** START Source data **

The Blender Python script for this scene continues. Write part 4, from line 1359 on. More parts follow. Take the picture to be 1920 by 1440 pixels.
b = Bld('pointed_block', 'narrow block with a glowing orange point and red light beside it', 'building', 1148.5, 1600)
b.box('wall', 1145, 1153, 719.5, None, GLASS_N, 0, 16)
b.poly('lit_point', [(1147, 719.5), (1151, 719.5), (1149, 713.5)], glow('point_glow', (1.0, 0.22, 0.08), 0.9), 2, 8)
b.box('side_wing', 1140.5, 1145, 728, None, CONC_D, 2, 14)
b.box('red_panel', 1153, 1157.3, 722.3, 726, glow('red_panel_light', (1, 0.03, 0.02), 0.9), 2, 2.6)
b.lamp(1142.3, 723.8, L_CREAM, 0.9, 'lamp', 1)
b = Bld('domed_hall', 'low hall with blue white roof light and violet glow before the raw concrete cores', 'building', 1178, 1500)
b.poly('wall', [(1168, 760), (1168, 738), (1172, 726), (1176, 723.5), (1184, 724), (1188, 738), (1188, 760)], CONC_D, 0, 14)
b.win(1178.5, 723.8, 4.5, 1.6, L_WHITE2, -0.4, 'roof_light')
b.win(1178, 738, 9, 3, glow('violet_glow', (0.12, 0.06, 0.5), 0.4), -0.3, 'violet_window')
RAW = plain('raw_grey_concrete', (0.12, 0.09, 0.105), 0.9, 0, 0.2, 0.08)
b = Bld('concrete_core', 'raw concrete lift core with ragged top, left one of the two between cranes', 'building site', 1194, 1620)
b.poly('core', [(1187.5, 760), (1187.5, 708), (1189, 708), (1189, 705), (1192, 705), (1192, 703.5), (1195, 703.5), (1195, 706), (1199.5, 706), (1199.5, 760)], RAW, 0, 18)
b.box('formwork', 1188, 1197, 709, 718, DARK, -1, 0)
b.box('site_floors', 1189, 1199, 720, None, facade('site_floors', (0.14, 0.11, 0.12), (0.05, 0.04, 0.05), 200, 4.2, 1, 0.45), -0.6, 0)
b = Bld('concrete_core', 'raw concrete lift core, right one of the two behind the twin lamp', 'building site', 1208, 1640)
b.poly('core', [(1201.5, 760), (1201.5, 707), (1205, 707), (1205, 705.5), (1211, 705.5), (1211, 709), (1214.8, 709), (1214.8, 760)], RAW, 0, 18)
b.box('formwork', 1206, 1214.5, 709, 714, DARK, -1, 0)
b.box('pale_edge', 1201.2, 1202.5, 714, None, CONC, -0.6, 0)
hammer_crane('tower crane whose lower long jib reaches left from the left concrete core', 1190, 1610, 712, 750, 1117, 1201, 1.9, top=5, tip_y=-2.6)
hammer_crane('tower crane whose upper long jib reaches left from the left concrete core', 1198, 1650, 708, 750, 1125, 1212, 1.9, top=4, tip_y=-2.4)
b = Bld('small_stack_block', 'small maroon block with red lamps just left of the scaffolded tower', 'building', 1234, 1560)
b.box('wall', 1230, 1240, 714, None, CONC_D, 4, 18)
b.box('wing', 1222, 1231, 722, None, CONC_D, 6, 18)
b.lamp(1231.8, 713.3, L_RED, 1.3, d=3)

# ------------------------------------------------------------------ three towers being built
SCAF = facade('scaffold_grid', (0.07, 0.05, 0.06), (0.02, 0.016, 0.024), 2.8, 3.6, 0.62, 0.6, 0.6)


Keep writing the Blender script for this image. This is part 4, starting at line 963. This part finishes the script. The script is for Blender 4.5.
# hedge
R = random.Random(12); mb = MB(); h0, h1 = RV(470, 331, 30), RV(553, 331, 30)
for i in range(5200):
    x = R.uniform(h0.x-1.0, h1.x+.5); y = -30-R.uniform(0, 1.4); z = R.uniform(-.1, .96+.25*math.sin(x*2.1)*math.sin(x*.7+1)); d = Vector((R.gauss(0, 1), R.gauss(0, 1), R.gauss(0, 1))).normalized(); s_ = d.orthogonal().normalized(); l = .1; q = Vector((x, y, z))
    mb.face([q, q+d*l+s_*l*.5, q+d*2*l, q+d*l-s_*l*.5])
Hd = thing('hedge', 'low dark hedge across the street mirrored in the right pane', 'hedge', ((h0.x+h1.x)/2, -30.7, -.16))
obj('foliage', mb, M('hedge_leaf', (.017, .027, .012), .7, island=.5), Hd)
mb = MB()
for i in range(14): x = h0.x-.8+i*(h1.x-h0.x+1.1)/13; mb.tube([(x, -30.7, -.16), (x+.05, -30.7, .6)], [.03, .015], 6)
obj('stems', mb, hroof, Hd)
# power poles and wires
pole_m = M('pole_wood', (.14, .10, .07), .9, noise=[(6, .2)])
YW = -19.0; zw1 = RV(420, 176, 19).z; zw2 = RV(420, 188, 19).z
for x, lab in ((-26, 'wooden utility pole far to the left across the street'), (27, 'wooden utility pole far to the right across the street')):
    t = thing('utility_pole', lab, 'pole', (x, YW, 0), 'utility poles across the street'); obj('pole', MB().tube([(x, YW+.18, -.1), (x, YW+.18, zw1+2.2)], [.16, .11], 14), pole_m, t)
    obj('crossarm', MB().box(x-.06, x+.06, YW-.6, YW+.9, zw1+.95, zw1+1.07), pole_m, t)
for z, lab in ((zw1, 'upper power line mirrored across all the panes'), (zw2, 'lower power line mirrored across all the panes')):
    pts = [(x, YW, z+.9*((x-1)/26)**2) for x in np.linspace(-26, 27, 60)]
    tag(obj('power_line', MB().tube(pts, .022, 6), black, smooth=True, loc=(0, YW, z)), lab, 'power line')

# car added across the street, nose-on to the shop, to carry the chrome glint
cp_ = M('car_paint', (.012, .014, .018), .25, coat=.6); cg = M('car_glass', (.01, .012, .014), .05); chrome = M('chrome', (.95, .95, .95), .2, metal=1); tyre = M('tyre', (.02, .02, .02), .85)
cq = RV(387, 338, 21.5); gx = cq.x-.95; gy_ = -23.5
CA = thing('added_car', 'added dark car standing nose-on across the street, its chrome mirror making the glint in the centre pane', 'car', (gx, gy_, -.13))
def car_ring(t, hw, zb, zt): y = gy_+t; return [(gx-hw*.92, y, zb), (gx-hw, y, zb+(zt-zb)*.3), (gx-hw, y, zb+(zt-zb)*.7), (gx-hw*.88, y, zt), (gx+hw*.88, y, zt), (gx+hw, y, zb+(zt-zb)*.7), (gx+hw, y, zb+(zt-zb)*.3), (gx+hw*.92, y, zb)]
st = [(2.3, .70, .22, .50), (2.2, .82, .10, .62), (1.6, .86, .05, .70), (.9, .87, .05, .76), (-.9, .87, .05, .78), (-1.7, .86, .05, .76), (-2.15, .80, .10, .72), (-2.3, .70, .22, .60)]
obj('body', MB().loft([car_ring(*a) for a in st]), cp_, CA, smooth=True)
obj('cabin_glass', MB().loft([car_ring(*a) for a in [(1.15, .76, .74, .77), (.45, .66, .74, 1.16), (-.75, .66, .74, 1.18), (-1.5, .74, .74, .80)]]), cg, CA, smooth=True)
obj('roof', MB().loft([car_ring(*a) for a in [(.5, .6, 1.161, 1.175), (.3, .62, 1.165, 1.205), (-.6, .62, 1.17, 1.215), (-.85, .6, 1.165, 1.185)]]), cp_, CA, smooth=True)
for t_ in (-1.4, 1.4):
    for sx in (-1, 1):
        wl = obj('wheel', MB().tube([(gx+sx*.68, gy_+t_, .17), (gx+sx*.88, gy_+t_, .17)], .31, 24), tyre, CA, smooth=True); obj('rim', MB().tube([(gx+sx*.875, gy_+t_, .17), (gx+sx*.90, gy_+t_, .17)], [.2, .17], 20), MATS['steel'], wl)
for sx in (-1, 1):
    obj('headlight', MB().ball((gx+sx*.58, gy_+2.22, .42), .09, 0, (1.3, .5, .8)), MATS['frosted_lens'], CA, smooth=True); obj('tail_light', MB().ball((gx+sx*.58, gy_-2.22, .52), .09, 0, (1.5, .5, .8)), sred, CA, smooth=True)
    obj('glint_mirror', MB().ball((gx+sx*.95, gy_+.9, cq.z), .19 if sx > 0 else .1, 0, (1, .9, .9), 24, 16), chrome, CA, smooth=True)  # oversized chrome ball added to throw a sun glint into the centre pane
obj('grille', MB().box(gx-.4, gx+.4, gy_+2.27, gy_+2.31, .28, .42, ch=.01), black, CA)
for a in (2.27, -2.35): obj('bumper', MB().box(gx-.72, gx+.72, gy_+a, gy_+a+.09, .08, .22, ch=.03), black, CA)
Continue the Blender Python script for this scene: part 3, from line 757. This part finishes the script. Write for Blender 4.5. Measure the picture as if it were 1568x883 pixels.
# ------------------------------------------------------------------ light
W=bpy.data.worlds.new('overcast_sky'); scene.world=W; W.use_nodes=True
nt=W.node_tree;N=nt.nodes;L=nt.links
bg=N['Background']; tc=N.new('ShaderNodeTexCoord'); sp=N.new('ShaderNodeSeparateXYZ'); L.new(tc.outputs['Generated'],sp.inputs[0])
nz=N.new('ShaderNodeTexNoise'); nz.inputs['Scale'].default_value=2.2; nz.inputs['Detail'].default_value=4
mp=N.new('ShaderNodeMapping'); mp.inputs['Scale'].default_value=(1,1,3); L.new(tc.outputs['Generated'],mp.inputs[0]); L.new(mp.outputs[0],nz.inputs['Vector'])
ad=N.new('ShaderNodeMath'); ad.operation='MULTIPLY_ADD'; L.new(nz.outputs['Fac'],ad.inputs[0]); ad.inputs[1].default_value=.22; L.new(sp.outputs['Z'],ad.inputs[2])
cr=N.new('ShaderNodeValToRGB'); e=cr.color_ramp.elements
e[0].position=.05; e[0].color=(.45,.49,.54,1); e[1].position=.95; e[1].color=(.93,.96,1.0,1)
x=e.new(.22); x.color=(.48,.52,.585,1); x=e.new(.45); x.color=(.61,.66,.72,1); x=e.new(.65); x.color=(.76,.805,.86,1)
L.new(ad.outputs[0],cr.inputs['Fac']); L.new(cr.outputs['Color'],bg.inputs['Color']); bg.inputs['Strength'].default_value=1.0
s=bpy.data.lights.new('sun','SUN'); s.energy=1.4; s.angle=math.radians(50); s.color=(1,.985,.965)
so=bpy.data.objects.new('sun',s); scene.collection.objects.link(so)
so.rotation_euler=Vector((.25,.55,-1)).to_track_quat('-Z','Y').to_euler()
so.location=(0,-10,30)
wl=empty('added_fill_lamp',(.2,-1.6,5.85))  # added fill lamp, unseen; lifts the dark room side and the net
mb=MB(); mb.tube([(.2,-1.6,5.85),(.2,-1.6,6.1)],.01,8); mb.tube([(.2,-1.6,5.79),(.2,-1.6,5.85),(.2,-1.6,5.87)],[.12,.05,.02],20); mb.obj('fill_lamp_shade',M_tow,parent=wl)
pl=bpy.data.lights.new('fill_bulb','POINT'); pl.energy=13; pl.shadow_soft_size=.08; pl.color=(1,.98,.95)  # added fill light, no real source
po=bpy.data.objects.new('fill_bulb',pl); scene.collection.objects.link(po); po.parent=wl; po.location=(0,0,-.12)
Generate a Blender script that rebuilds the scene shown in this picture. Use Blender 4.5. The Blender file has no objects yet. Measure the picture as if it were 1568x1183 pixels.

** END Source data **

▶ **Set exercise**: For the entries above, state how many lines contain the word "Python". Provide the number by itself.

▶ **Final result**: 2